Camby. Baron.Knocking on the door of Donald Sterling’s penthouse suite.
Within a few months, he’ll be traveling with the rest of them through Holiday Inns as the notoriously thrifty and unimaginative Sterling scrutinizes at his cut.
“We will be a formidable team,” said Mike Dunleavy.
Oh, so they’re believing already.
A rugged, free-wheeling point guard and an aging shot blocker who logged a career high 34 minutes a game last year must be formidable.
Throw in Chris Kaman, Tim Thomas, and Cuttino Mobley. And what do you have? A discombobulated group of players, guided by a coach who is as egocentric as the eccentric and individualistic trio listed above.
Check his demise in Portland. New talent replacing familiar faces. (Bonzi Wells replacing Scottie Pippen, enter Rasheed).
Dunleavy has trouble maintaining an equilibrium, especially with fresh players.
Check young, talented Clippers that never developed. (Darius Miles, Quentin Richardson, Michael Olowakandi).

But they still do believe in this guy.
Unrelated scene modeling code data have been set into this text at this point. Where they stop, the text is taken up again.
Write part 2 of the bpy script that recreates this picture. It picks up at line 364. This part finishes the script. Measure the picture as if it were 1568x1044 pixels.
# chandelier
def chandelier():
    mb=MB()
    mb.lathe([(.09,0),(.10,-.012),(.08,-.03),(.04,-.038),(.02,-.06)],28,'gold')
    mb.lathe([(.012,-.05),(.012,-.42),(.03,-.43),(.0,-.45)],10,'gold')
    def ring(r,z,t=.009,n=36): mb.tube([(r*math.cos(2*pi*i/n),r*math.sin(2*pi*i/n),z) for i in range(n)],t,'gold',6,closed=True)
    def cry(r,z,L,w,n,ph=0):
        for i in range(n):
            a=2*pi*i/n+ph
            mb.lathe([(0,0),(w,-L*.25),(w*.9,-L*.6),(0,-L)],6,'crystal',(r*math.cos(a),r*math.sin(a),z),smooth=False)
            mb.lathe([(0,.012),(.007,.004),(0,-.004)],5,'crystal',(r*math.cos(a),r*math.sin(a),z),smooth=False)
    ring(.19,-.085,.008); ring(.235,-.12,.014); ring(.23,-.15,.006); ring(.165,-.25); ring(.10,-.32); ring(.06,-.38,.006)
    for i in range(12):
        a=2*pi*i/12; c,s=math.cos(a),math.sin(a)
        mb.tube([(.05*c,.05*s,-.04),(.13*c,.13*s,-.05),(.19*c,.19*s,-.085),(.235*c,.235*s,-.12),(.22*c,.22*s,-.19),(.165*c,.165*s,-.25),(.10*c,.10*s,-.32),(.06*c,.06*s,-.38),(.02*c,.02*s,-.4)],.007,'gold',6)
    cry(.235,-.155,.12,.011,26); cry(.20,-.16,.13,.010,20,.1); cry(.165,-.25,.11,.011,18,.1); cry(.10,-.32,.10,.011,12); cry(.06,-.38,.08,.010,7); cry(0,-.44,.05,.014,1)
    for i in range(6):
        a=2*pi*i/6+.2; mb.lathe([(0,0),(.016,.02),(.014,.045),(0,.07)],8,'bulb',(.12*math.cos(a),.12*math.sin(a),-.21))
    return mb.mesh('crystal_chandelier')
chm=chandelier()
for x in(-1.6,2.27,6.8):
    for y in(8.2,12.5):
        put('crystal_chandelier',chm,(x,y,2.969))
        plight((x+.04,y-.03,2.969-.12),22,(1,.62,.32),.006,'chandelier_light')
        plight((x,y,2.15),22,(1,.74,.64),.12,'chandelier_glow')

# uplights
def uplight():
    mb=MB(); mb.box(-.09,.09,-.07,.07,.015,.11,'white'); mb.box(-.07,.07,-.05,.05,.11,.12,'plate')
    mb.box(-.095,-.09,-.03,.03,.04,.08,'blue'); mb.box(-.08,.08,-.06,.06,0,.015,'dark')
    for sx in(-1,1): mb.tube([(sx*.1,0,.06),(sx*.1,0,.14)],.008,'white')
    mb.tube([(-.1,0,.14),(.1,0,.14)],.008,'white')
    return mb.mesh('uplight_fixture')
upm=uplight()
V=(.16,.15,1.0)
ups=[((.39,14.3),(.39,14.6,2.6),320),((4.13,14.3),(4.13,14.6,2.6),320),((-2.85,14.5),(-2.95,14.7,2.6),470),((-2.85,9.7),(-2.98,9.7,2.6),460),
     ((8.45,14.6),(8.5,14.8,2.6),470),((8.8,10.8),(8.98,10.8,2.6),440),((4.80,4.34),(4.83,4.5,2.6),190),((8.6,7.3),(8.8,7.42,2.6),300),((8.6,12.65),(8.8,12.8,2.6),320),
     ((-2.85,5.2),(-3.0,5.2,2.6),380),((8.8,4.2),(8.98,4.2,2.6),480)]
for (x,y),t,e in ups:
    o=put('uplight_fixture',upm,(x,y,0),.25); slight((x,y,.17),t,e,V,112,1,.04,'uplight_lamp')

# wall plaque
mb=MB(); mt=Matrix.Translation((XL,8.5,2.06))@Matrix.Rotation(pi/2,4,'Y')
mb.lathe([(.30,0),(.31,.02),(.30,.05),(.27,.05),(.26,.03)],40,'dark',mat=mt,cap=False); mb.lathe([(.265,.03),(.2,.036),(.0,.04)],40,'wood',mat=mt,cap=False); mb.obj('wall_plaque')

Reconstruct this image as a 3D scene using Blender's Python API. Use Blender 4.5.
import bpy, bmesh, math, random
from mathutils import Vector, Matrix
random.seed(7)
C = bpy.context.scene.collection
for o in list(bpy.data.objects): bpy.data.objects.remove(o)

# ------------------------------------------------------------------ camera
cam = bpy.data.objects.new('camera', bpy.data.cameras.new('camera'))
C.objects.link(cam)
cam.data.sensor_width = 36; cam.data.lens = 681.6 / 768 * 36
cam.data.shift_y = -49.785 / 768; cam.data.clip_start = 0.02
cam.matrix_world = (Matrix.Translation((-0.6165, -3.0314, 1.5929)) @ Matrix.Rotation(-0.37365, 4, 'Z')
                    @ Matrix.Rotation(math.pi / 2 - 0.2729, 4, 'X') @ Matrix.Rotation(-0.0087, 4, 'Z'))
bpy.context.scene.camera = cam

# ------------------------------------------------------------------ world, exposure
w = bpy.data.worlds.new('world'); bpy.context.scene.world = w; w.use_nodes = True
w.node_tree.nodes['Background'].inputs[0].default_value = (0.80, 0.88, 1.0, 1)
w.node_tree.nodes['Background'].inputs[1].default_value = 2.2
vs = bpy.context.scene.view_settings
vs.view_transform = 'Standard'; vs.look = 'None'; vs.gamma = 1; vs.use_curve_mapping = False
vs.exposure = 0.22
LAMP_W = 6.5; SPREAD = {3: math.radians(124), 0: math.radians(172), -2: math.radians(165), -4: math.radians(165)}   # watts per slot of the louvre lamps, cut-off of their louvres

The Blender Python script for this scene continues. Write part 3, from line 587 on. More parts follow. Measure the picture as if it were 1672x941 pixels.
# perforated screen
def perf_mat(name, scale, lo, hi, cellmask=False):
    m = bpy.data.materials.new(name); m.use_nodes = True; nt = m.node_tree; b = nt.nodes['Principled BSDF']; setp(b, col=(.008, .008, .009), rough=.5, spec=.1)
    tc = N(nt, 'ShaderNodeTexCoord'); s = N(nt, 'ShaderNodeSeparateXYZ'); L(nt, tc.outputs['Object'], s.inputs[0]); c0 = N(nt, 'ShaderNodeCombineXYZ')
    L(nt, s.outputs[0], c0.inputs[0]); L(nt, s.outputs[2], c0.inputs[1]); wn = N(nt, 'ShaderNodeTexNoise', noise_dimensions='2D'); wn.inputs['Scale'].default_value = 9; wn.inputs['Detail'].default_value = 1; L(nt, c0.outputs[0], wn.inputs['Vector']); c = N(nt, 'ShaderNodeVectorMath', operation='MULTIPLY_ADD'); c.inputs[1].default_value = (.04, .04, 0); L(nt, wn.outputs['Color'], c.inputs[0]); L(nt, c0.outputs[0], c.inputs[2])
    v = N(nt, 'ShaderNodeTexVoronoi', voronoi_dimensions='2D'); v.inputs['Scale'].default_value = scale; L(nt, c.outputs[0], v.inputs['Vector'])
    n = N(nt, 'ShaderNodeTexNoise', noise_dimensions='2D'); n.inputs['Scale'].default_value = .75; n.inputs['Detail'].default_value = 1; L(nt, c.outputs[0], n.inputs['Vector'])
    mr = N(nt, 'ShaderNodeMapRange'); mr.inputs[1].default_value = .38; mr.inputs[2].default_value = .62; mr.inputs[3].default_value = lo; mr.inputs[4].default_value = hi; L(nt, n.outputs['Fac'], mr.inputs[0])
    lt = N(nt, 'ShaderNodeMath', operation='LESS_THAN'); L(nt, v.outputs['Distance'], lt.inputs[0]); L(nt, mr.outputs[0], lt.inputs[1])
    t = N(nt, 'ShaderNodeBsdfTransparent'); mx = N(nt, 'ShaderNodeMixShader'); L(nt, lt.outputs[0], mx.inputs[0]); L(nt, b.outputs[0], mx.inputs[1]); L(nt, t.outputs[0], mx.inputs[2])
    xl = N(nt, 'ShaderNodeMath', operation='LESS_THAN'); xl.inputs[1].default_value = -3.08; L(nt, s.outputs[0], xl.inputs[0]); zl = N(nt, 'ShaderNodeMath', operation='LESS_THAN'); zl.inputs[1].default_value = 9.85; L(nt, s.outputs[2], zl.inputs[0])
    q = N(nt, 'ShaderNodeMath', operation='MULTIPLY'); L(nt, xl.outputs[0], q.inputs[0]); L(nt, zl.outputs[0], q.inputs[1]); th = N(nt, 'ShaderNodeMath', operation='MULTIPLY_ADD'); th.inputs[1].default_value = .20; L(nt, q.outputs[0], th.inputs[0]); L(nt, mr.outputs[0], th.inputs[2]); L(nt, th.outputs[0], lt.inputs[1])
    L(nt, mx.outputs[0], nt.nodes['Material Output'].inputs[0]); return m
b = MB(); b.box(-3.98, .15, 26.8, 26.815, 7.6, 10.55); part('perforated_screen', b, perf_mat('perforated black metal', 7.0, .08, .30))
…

Apparently Sterling does.
The clash of egos, and Dunleavy’s inability to control them will lead another Clipper team to the same junkyard once again, and like a tried piece of scrap metal, it will be recycled over and over again.
He’s no Don Nelson, and certainly no Mike D’Antoni.
He’s certainly not formidable.
But maybe as formidable as his son, a vagrant wandering the streets of Indianapolis.